DIRECTIVE —
Please take the entries below from the first line through the line containing "LEAF = [(x /" and repeat them exactly, leaving out everything after.

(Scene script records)
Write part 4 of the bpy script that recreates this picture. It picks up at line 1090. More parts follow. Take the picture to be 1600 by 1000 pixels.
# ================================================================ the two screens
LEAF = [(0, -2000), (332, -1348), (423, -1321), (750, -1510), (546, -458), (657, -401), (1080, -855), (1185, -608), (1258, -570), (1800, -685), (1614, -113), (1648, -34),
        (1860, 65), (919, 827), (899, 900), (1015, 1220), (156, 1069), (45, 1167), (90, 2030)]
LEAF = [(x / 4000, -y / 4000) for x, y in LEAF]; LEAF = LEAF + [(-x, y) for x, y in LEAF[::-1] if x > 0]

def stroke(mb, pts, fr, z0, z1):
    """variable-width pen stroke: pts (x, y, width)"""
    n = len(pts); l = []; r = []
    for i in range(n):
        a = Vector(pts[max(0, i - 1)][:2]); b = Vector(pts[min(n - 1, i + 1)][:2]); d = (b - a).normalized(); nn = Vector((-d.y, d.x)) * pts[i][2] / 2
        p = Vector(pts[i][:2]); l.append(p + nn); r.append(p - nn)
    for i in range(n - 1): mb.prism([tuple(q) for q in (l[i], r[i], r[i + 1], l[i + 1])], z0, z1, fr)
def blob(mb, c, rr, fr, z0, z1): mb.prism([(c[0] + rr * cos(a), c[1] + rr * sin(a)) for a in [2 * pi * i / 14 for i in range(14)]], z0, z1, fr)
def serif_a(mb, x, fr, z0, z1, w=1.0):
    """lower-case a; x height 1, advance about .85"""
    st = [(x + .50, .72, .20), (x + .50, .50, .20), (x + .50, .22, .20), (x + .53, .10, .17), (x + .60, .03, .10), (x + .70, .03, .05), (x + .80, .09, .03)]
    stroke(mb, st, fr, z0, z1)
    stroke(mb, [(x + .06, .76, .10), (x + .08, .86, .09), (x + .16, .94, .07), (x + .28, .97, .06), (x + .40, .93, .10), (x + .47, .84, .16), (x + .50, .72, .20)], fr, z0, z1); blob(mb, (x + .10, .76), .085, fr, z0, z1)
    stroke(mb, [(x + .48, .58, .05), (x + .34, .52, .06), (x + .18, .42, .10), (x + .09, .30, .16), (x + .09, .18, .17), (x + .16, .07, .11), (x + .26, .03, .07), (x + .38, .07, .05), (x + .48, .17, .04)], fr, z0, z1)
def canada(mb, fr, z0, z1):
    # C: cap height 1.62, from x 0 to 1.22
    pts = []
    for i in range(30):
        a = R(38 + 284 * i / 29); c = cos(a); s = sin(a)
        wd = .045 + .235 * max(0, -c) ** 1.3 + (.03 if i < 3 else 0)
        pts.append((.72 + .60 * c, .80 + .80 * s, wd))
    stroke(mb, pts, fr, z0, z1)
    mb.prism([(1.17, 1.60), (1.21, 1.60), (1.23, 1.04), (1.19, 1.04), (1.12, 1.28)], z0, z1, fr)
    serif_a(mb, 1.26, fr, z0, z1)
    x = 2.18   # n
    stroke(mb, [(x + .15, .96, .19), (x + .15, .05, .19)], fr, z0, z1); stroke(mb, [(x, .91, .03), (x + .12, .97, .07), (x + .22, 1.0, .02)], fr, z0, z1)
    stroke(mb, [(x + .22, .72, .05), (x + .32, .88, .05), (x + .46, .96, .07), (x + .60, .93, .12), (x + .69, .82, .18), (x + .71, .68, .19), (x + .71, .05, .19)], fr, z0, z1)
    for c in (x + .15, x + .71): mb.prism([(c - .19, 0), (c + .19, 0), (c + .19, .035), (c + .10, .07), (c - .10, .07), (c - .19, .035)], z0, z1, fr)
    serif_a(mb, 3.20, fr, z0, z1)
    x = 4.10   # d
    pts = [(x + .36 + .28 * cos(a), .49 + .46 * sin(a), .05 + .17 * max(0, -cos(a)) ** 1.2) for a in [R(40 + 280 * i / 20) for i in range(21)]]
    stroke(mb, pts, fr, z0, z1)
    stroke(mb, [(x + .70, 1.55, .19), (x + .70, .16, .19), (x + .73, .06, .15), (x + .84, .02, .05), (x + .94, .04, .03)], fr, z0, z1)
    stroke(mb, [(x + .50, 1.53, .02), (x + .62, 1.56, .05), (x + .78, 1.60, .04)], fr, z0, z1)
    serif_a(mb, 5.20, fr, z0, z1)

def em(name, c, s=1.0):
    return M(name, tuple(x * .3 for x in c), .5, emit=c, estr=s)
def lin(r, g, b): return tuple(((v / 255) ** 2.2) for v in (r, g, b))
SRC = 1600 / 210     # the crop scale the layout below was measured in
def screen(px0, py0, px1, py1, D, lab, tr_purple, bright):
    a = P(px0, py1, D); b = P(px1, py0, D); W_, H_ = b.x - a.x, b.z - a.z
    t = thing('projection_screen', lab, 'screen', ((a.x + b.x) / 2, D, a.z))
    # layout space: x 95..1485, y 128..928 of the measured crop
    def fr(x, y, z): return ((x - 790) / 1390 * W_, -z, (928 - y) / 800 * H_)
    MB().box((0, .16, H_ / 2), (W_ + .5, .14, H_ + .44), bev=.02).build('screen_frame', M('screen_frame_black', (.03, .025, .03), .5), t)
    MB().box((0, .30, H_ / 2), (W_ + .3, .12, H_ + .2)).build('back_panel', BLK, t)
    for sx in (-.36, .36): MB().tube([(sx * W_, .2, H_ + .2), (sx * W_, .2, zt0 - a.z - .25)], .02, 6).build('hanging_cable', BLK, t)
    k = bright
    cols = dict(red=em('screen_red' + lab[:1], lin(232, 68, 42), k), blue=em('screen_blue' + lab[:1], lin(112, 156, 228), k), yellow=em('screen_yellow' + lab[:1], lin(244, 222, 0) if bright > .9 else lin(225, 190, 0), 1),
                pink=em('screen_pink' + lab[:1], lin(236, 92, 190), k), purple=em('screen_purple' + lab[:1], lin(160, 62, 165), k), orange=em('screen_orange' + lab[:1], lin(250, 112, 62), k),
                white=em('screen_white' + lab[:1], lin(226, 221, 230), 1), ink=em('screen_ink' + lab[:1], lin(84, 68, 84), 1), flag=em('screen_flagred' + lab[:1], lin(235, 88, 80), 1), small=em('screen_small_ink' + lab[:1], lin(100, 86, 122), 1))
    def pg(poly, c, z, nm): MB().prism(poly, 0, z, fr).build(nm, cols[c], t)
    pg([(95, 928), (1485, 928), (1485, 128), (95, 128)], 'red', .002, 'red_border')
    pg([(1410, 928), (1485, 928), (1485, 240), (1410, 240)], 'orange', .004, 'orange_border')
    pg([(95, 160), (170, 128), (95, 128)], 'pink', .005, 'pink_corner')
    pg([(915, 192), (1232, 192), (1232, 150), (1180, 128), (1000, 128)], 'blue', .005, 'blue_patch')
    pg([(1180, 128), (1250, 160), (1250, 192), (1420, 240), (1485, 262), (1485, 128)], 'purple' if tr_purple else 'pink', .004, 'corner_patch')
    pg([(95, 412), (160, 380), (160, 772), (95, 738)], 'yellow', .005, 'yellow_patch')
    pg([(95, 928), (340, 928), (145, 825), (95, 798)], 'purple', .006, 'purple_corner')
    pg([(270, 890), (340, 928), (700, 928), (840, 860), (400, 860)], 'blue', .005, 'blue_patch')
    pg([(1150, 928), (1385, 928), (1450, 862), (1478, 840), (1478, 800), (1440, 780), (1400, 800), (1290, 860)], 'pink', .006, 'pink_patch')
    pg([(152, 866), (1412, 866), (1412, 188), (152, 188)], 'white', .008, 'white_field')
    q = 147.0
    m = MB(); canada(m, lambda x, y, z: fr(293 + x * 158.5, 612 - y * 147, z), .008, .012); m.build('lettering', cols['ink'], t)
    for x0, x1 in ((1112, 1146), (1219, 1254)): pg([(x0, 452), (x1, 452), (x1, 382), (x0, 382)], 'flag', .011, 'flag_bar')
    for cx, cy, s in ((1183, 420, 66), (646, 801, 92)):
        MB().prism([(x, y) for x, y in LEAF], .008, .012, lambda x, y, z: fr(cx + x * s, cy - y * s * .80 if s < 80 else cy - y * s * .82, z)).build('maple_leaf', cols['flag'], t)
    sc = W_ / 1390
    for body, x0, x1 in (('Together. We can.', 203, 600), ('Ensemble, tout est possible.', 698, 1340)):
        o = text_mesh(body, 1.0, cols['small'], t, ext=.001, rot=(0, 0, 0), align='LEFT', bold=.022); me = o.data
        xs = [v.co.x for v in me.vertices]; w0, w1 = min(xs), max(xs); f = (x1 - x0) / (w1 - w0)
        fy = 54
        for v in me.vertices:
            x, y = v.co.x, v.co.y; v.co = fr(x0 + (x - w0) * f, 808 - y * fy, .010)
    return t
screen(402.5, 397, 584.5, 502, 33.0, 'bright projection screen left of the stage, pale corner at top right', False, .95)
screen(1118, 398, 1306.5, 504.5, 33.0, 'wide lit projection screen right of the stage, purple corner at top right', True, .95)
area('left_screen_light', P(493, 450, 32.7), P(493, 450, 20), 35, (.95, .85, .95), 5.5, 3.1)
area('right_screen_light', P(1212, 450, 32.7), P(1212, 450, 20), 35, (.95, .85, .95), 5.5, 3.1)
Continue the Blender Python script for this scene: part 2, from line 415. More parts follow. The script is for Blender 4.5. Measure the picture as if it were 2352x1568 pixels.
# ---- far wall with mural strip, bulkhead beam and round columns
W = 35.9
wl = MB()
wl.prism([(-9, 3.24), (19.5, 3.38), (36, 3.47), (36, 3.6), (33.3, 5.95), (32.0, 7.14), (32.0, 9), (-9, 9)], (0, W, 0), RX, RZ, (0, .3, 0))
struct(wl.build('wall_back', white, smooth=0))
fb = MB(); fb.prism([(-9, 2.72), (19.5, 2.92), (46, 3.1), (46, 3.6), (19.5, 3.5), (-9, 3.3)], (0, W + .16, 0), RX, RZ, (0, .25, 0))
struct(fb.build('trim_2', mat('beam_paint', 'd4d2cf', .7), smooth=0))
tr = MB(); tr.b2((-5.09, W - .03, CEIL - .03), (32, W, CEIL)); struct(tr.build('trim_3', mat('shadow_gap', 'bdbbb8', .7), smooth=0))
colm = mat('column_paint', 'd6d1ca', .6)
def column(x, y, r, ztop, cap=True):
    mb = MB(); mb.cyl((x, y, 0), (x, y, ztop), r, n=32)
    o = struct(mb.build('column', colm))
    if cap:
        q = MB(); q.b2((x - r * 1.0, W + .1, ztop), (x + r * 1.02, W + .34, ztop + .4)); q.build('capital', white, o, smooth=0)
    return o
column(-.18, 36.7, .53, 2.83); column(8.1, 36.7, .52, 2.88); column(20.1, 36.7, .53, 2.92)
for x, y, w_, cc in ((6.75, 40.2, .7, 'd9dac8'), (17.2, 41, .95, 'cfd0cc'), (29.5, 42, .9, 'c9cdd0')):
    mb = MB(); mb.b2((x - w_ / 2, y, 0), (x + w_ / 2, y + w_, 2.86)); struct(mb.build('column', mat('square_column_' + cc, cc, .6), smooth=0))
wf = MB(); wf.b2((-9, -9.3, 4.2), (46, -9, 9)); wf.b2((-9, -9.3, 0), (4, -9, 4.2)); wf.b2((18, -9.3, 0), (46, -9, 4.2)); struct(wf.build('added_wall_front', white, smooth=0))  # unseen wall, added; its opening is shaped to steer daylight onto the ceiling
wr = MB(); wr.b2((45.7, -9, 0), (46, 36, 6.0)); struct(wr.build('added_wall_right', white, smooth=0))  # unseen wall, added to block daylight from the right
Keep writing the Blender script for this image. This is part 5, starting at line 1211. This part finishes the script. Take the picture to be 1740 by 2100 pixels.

THE ANSWER —
Write part 4 of the bpy script that recreates this picture. It picks up at line 1090. More parts follow. Take the picture to be 1600 by 1000 pixels.
# ================================================================ the two screens
LEAF = [(0, -2000), (332, -1348), (423, -1321), (750, -1510), (546, -458), (657, -401), (1080, -855), (1185, -608), (1258, -570), (1800, -685), (1614, -113), (1648, -34),
        (1860, 65), (919, 827), (899, 900), (1015, 1220), (156, 1069), (45, 1167), (90, 2030)]
LEAF = [(x / 4000, -y / 4000) for x, y in LEAF]; LEAF = LEAF + [(-x, y) for x, y in LEAF[::-1] if x > 0]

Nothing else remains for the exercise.